>> START EXTRACTED DATA

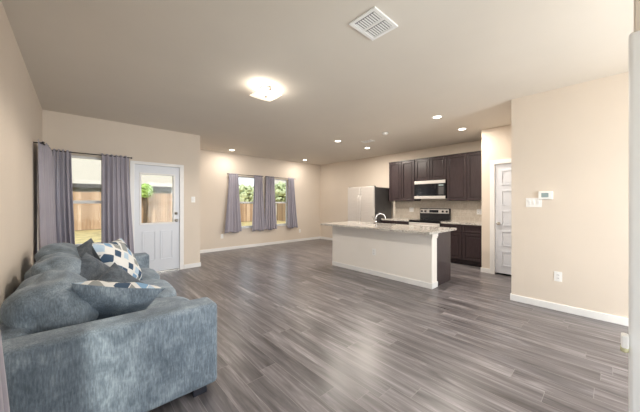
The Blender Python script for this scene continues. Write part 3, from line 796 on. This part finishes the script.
b = MB(); b.prism([(22.9, 2.55), (29, 6.3), (35, 2.55), (35, 2.45), (22.9, 2.45)], -14.6, 6, lambda a, c, z: (z, a, c)); b.build('roof', M['shingle'], hs)
MB().box(-14.6, 6, 22.82, 22.9, 2.32, 2.58).build('fascia', M['fascia'], hs)
h2 = thing('neighbouring_house', 'pale distant house seen through the dining windows', 'house', (24, 33, GZ))
MB().box(19, 30, 27, 36, GZ, 2.5).build('wall', simple('cream_siding', (.6, .55, .46), .8), h2)
b = MB(); b.prism([(26.4, 2.5), (31.5, 4.7), (36.5, 2.5)], 18.4, 30.6, lambda a, c, z: (z, a, c)); b.build('roof', M['shingle'], h2)
def tree(name, x, y, h, r, label, mat, seed, fz=.30):
    rnd = random.Random(seed); t = thing(name, label, 'tree', (x, y, GZ))
    b = MB(); b.tube([(x, y, GZ), (x+.05, y, GZ+h*.4), (x-.05, y+.1, GZ+h*.75)], .07+.02*h, 8)
    for k in range(4):
        a = rnd.random()*6.3; b.tube([(x, y, GZ+h*.45), (x+math.cos(a)*r*.5, y+math.sin(a)*r*.5, GZ+h*.75)], .04, 6)
    b.build('trunk', M['bark'], t)
    b = MB()
    for k in range(420):
        d = Vector((rnd.gauss(0, 1), rnd.gauss(0, 1), rnd.gauss(0, 1))).normalized()*rnd.uniform(.55, 1)
        q = Vector((x+d.x*r, y+d.y*r, GZ+h*.72+d.z*h*fz)); s = rnd.uniform(.10, .24)*(r**.5)
        m = Matrix.Translation(q) @ Matrix.Rotation(rnd.random()*6, 4, Vector((rnd.random(), rnd.random(), rnd.random()+.1)).normalized()) @ Matrix.Diagonal((s, s, s*.35, 1))
        res = bmesh.ops.create_icosphere(b.bm, subdivisions=1, radius=1); bmesh.ops.transform(b.bm, matrix=m, verts=res['verts'])
    b.build('foliage', mat, t)
tree('leafy_shrub', 2.98, 18.9, 3.1, .40, 'green leafy shrub in front of the fence, seen at the left of the door glass', M['leaf'], 1, .13)
tree('leafy_tree', 10.3, 21, 3.0, 1.5, 'overexposed pale green tree seen through the left dining window', M['leaf2'], 2)
tree('leafy_tree', 14.3, 20.8, 3.3, 1.9, 'overexposed pale green tree seen through the right dining window', M['leaf2'], 3)
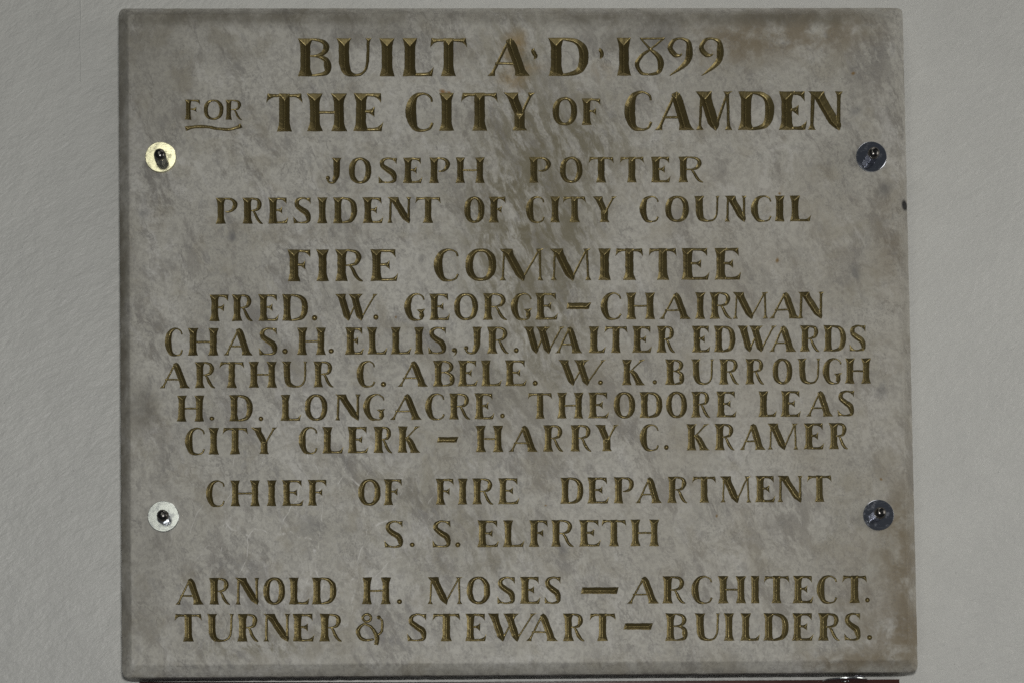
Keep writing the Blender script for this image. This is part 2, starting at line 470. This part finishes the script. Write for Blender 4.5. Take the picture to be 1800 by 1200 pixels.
    if c == 'W':
        a = .20; b = W * .315; e = W * .61; d = W * .425
        return [diag(b, a, .28, .02, .40, -.01, 1.0, .16), diag(b + .02, W * .585, .08, .06, .22, .12, 1.0, .13), diag(e, d, .28, .02, .38, -.01, 1.0, .16), diag(e + .02, W - .105, .08, .06, .21, .12, 1.0, .13)]
    if c == 'Y':
        return [vstem(W * .5, T, E, 0, .50, True, False), diag(W * .5, .20, T * 1.0, T * .95, .40, .42, 1.0, .25), diag(W * .57, W - .10, .085, .08, .20, .44, 1.0, .2)]
    if c == '8':
        return [poly((W * .17, 1.0), (W, 1.005), (W - .05, .95), (W * .24, .945)),
                curve([(W * .96, .985, .05), (W * .76, .845, .055), (W * .53, .70, .06), (W * .25, .53, .095), (.075, .31, .125), (W * .22, .08, .095), (W * .46, .028, .06)]),
                curve([(W * .21, .985, .05), (W * .36, .84, .055), (W * .55, .675, .09), (W * .78, .50, .155), (W - .12, .29, .165), (W * .76, .09, .105), (W * .46, .028, .06)])]
    if c == '9':
        return [curve([(W * .58, .57, .045), (W * .47, .53, .085), (W * .30, .56, .135), (W * .13, .73, .135), (W * .27, .92, .095), (W * .52, .975, .065), (W * .80, .89, .12), (W - .10, .66, .185),
                       (W * .80, .40, .16), (W * .50, .18, .10), (W * .13, .0, .03)])]
    if c == '&':
        return [[oval(.345, .83, .165, .15, 30), oval(.345, .83, .085, .068, 30)[::-1]],
                curve([(.27, .65, .07), (.14, .56, .105), (.08, .42, .125), (.16, .24, .115), (.34, .165, .085), (.56, .20, .07)]),
                curve([(.25, .66, .07), (.44, .585, .085), (.58, .42, .12), (.655, .23, .14), (.63, .02, .12)]),
                curve([(.63, .28, .06), (.78, .42, .08), (W - .04, .62, .08), (W - .055, .76, .07), (W - .12, .83, .065)]), [oval(W - .145, .845, .065, .065, 16)]]
    if c == '-':
        return [poly((.0, .02), (.22, .97), (W, 1.0), (W - .33, .0))]
    if c == '.':
        return [[oval(W / 2, .5, W / 2, .5, 20)]]
    if c == ',':
        return [[oval(W * .5, .70, W * .5, .30, 18)], curve([(W * .78, .72, .28), (W * .80, .45, .22), (W * .58, .2, .13), (W * .25, .02, .05)])]
    if c == "'":
        return [curve([(W * .55, .97, .05), (W * .3, .78, .33), (W * .52, .5, .36), (W * .72, .3, .34), (W * .45, .04, .06)])]
    if c == '`':
        return [curve([(W * .3, .97, .06), (W * .45, .78, .36), (W * .70, .52, .38), (W * .62, .25, .34), (W * .35, .03, .06)])]
    if c == '~':
        return [curve([(.03, .36, .60), (W * .13, .58, .44), (W * .35, .64, .40), (W * .55, .40, .38), (W * .75, .28, .40), (W * .9, .50, .42), (W - .12, .78, .60)])]

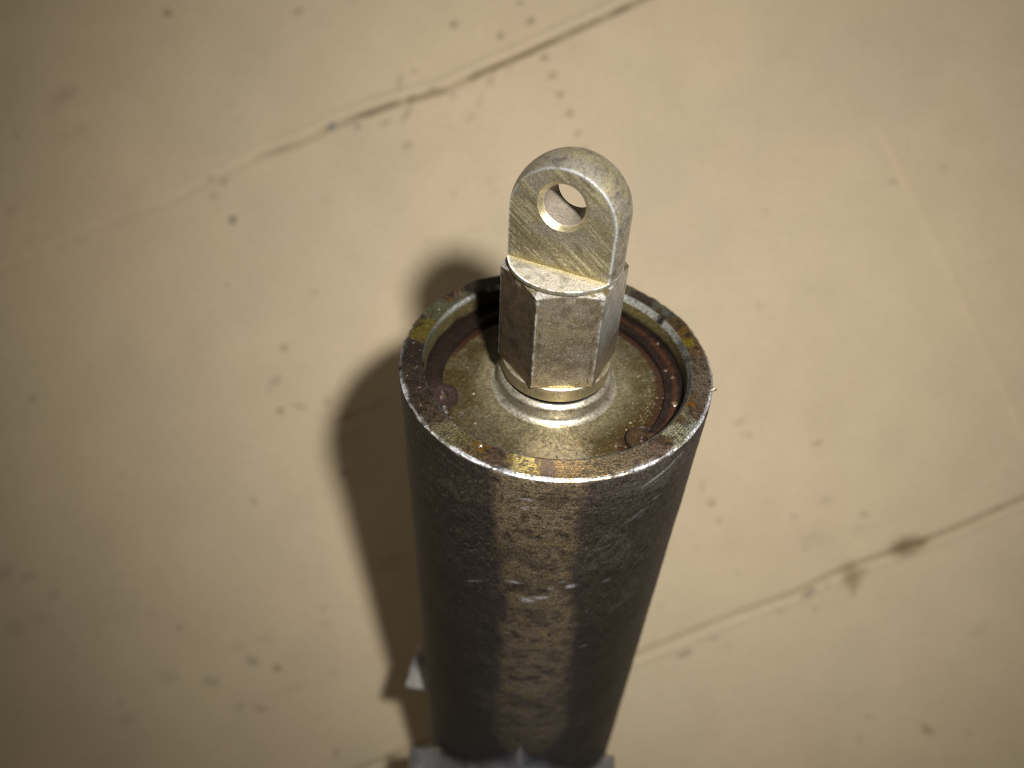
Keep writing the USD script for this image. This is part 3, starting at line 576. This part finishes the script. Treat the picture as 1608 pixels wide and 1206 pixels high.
# --- cast foot that carries the barrel: rounded block with a parting line rib, down to the cardboard
x0, x1, y0, y1 = -34.8, 29.5, -78.0, -15.0
fx = np.linspace(x0, x1, 170); fy = np.linspace(y0, y1, 160)
FX, FY = np.meshgrid(fx, fy, indexing='xy')
d_in = np.minimum(np.minimum(FX - x0, x1 - FX), np.minimum(FY - y0, y1 - FY))
rr = 4.5
top = -149.0 - np.where(d_in < rr, rr - np.sqrt(np.maximum(rr ** 2 - (rr - d_in) ** 2, 0)), 0)
db_ = np.hypot(FX, FY) - 30.0
azf = np.degrees(np.arctan2(FY, FX))
top += 35.0 * np.exp(-np.maximum(db_, 0) / 5.5) * np.exp(-((azf + 92) / 36) ** 2)
rib = np.exp(-np.abs(FX + 1.6) / 0.9)
top += 5.5 * rib * np.exp(-np.maximum(db_, 0) / 7.0)
top += 0.25 * (fbm(np.stack([FX / 3, FY / 3, 0 * FX], -1), 3, 151) - 0.5)
def bottom_z(y): return (343.0 - 0.7227353 * (y + 111.4575)) / -0.6911249 + 99.3601
bot = bottom_z(FY) + 0.4
nvx, nvy = len(fx), len(fy)
vt = np.stack([FX, FY, top], -1).reshape(-1, 3); vb = np.stack([FX, FY, bot], -1).reshape(-1, 3)
iy, ix = np.meshgrid(np.arange(nvy - 1), np.arange(nvx - 1), indexing='ij')
qa, qb, qc, qd = iy * nvx + ix, iy * nvx + ix + 1, (iy + 1) * nvx + ix + 1, (iy + 1) * nvx + ix
q = np.stack([qa, qb, qc, qd], -1).reshape(-1, 4)
N_ = len(vt)
loop = np.concatenate([np.arange(nvx), np.arange(1, nvy) * nvx + nvx - 1, (nvy - 1) * nvx + np.arange(nvx - 2, -1, -1), np.arange(nvy - 2, 0, -1) * nvx])
l2 = np.roll(loop, -1)
sideq = np.stack([loop, loop + N_, l2 + N_, l2], -1)
fq = np.vstack([q, q[:, ::-1] + N_, sideq])
ft = np.vstack([fq[:, [0, 1, 2]], fq[:, [0, 2, 3]]])
mesh = trimesh.Trimesh(np.vstack([vt, vb]), ft, process=False)
v, f, nn = split(mesh, 40)
dbv = np.hypot(v[:, 0], v[:, 1]) - 30.0
mid = fbm(v / 4, 4, 152)
col = np.tile(np.array([0.25, 0.255, 0.275]), (len(v), 1)) * (0.7 + 0.6 * mid)[:, None]
col = mixc(col, tone(62, 62, 72), 0.9 * (1 - sstep(0.1, 1.6, dbv + 0.6 * (mid - 0.5))) * (1 - np.exp(-np.abs(v[:, 0] + 1.6) / 1.0)))
surf = np.tile(np.array([0.75, 0.36, 0.2]), (len(v), 1))
part('mounting_foot', v, f, M_CAST, col, surf, nn, label='pale grey cast foot block under the dark barrel')

# --- small wedge lug on the left of the barrel
lug = m3.Manifold.hull_points(np.array([(-34.1, 1.0, -124.0), (-30, 0, -122.0), (-36.4, -5.2, -131.2), (-25.5, -6.5, -132.0), (-36.2, -5.2, -132.6), (-25.5, -6.2, -133.2), (-33.5, 8, -130), (-35.6, 4, -138), (-25, 3, -140)]))
lug = lug.refine_to_length(0.8)
lm_ = as_mesh(lug)
trimesh.smoothing.filter_taubin(lm_, iterations=6)
v, f, nn = split(lm_, 60)
col = np.tile(np.array([0.36, 0.36, 0.35]), (len(v), 1)) * (0.55 + 0.9 * fbm(v / 3, 4, 161))[:, None]
col = mixc(col, tone(70, 64, 58), 0.8 * sstep(-130, -121, v[:, 2] + 5 * (fbm(v / 2.5, 3, 162) - 0.5)))  # upper end darkened in the colour, as shade on a face turning away
surf = np.tile(np.array([0.5, 0.45, 0.3]), (len(v), 1))
part('side_lug', v, f, M_CAST, col, surf, nn, label='pale wedge shaped lug low on the left of the barrel')

# --- grit and dried drops stuck in the oil on the cap and the ring
gvs, gfs, n0 = [], [], 0
ico = trimesh.creation.icosphere(subdivisions=1, radius=1.0)
def grain(x, y, z, r):
    global n0
    s = np.array([1, rng.uniform(.6, 1.2), rng.uniform(.4, .8)]) * r
    w = ico.vertices * s * (1 + 0.25 * rng.standard_normal((len(ico.vertices), 1)))
    a = rng.uniform(0, 6.28); c_, s2 = math.cos(a), math.sin(a)
    w = np.stack([w[:, 0] * c_ - w[:, 1] * s2, w[:, 0] * s2 + w[:, 1] * c_, w[:, 2]], -1) + [x, y, z]
    gvs.append(w); gfs.append(ico.faces + n0); n0 += len(w)
for k in range(520):
    a = rng.uniform(-math.pi, math.pi); r = math.sqrt(rng.uniform(13.0 ** 2, 23.5 ** 2))
    if rng.uniform() < 0.4: a = rng.normal(-0.5, 0.5); r = rng.normal(20, 2.0)
    if not 12.6 < r < 24.5: continue
    grain(r * math.cos(a), r * math.sin(a), -5.98 + (0.3 if r > 21.5 else 0), min(0.32, 0.07 + rng.exponential(0.055)))
for k in range(130):
    a = rng.uniform(-math.pi, math.pi); r = rng.uniform(25.9, 29.3)
    grain(r * math.cos(a), r * math.sin(a), 0.02, min(0.22, 0.05 + rng.exponential(0.04)))
for (gx_, gy_, gz_, gr_) in [(22.8, -6.3, -4.4, .5), (-19.9, 19.0, 0, .4), (-13.1, -23.2, 0.1, .5), (21.5, 11.2, -4.4, .3), (23.3, 1.0, -4.4, .32), (22.2, 3.0, -4.4, .3), (29.3, -6.3, -.1, .5)]:
    grain(gx_, gy_, gz_, gr_)
part('grit', np.vstack(gvs), np.vstack(gfs), M_GRIT, None, None, kind='stuff')

# ---------------------------------------------------------------- crumbs of dirt on the cardboard
def crumb(name, px, py, r, label):
    m = trimesh.creation.icosphere(subdivisions=3, radius=1.0)
    w = m.vertices * (1 + 0.7 * (fbm(m.vertices * 1.4 + px, 3, 171) - 0.5)[:, None]) * np.array([0.75, 1.15, 0.5]) * r
    x, y = spot_xy(px, py)
    xf = UsdGeom.Mesh.Define(stage, '/World/' + name)
    k = np.argmin((P2[:, 0] - x) ** 2 + (P2[:, 1] - y) ** 2)
    o = obj('/World/' + name, w * MM, m.faces, M_DIRT, normals=m.vertex_normals)
    UsdGeom.Xformable(o).AddTranslateOp().Set(Gf.Vec3d(x * MM, y * MM, (height[k] + 0.35 * r) * MM))
    tag(o, label, 'crumb of dirt')
crumb('dirt_crumb', 520, 197, 2.3, 'blue grey crumb of dirt on the upper fold of the cardboard')
crumb('dirt_crumb_001', 366, 346, 1.5, 'small dark crumb alone on the cardboard below the upper fold')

>> END EXTRACTED DATA

=== WHAT NEEDS TO BE DONE ===
Pick out every line above that contains the word "This" and copy it.

=== TASK SOLUTION ===
The Blender Python script for this scene continues. Write part 3, from line 796 on. This part finishes the script.
Keep writing the Blender script for this image. This is part 2, starting at line 470. This part finishes the script. Write for Blender 4.5. Take the picture to be 1800 by 1200 pixels.
Keep writing the USD script for this image. This is part 3, starting at line 576. This part finishes the script. Treat the picture as 1608 pixels wide and 1206 pixels high.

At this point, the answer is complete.